Alla fine di questo periodo di pioggia torrenziale, tanto Noè quanto Utnapishtim, fecero uscire dall’arca degli uccelli per trovare una terra in cui approdare. Il primo giunse sul monte Ararat, secondo gli scritti ebrei e cristiani mentre sul monte Judi secondo quelli musulmani. Il secondo, invece, arrivò sul monte Nisir, nell’odierno Iraq. Le somiglianze tra questi due miti sono veramente tantissime e la vicinanza geografica, tra i luoghi in cui i due popoli hanno dato origine a questi racconti, ci suggerisce che si possano essere influenzati a vicenda.
Il racconto latino invece si distanzia in questo punto, dopo il diluvio i due anziani, che non avevano figli, si rivolsero ad un oracolo che suggerì loro di coprirsi il capo e di gettare dietro di sé “le ossa della grande madre”. Capendo che si riferiva alle pietre, i due si affrettano ad eseguire la profezia e in questo modo fecero rinascere l’umanità. Le pietre lanciate da Deucalione formarono gli uomini mentre quelle scagliate da Pirra le donne.
Anche se mosso dallo stesso scopo, punire gli esseri umani troppo orgogliosi e dimentichi degli dèi, di molto si discosta, dalle narrazioni precedenti, il racconto del diluvio conservato nel Popol Vuh. Quest’antico manoscritto in lingua quiché e in lettere latine ci ha tramandato le leggende Maya.
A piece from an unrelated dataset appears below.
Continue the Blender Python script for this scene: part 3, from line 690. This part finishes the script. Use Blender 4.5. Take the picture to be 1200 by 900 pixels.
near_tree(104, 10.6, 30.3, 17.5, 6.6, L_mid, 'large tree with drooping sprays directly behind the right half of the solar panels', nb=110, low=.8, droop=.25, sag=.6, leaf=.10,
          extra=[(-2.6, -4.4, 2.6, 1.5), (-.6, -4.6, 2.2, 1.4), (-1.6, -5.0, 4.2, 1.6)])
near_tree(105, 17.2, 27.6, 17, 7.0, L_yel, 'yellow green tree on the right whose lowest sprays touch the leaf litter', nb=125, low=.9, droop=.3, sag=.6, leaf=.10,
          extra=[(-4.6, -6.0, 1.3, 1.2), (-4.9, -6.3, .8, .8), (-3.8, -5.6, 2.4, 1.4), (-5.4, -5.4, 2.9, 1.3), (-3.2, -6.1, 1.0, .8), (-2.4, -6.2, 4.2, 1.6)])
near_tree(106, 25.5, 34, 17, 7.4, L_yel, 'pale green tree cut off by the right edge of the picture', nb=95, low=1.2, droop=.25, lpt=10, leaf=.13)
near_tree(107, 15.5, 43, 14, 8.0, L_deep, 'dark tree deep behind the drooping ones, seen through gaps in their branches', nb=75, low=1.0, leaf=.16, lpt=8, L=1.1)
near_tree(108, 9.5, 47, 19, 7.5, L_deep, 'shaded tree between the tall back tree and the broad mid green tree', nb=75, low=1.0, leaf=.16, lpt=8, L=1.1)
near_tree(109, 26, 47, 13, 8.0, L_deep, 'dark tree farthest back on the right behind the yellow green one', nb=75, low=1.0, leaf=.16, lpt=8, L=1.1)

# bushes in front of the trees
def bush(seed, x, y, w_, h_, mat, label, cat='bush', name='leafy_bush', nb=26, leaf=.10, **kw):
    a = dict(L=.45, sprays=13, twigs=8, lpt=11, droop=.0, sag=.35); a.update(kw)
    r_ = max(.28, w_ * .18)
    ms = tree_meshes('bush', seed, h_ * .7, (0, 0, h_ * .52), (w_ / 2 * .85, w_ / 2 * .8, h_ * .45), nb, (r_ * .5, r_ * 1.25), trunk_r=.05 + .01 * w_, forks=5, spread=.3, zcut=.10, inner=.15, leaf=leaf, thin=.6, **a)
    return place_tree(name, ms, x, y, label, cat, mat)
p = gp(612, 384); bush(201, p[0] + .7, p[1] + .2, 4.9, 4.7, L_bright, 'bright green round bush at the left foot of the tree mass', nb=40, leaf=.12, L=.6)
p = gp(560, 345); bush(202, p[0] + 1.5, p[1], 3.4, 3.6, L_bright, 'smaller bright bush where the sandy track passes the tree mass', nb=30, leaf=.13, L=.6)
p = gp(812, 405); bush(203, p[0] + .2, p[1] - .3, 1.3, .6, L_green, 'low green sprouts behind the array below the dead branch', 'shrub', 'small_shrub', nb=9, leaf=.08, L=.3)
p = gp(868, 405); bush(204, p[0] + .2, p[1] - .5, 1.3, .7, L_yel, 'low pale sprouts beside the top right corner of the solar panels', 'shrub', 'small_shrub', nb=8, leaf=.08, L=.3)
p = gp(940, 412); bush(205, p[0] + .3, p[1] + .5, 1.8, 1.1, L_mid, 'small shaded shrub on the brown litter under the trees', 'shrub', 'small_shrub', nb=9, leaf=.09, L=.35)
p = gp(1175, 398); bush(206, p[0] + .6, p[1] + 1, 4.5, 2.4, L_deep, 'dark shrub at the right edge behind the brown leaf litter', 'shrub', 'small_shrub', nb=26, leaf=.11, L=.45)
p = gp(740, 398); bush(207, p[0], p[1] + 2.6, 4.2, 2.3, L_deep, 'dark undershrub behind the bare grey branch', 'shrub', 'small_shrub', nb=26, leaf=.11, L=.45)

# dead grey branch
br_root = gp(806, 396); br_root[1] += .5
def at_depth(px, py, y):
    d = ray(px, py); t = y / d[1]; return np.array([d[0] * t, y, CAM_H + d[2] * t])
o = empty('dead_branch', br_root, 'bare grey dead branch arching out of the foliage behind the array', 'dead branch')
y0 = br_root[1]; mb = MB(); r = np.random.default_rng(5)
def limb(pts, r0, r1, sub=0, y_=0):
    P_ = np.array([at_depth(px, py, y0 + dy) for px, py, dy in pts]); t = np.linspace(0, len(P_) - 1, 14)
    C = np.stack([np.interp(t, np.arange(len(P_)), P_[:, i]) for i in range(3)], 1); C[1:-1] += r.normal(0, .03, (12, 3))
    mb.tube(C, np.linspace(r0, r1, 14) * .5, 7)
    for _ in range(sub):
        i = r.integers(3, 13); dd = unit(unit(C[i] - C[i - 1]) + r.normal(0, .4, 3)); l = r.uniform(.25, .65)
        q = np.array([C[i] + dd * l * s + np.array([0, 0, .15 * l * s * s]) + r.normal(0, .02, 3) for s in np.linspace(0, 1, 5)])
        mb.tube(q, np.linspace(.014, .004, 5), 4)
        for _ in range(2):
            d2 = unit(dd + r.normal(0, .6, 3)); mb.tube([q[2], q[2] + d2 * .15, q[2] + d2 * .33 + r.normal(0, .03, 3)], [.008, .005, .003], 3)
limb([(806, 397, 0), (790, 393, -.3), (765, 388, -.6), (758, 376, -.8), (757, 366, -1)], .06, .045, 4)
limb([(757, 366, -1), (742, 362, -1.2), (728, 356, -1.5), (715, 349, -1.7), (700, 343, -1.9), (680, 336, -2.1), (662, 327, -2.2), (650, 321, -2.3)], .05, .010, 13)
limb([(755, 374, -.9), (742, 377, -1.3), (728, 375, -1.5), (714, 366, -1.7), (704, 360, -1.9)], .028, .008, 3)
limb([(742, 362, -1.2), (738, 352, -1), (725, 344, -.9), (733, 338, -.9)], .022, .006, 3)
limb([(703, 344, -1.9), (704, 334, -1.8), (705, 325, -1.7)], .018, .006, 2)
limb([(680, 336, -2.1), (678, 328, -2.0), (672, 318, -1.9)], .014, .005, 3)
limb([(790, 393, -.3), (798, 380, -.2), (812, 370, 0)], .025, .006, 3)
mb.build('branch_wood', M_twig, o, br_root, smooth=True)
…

Il dio Huracan scatenò un diluvio di pioggia nera, colpendo gli uomini di legno, incapaci di ricordare e venerare gli dèi, solo in pochi si salvarono rifugiandosi nelle foreste e da loro discendono le scimmie.
Per quanto riguarda la cultura Maya, bisogna fare una precisazione, infatti, secondo la loro mitologia, gli umani sarebbero stati distrutti più volte e ricreati con materiali diversi, in ere differenti, quattro in tutto. Nella prima era, il mondo era fatto di fango ma i suoi abitanti erano deboli e non potevano parlare e gli dèi li annientarono, la seconda, invece, fu quella degli esseri umani fatti di legno e anch’essi vennero eliminati, nella terza era, erano fatti di terra e fango ma non riuscivano a ricordare le divinità e anche loro vennero cancellati, infine nella quarta era, che è quella attuale, gli dèi crearono gli umani con la farina del mais e finalmente questi riuscivano a vedere, pensare e parlare e veneravano i loro creatori.
La stessa ὕβρις (superbia), che gli antichi condannavano perché portatrice di distruzione e morte, spinge noi, uomini e donne assurti al ruolo di divinità, a provocare le medesime catastrofi. Oggi come allora, siamo noi esseri umani a causare da soli la nostra stessa fine. Alluvioni, incendi, siccità sono solo piccole dimostrazioni di come la nostra vera colpa, il cambiamento climatico, ci condurrà a una distruzione pari a quella tramandataci dai nostri antenati. Questa volta però l’unica arca che potrebbe salvarci non è fatta di legno ma di cambiamento. È forgiata di rispetto e attenzione per la natura che ci circonda; di consapevolezza e azione per il nostro presente; di tenerezza e lungimiranza per coloro che verranno.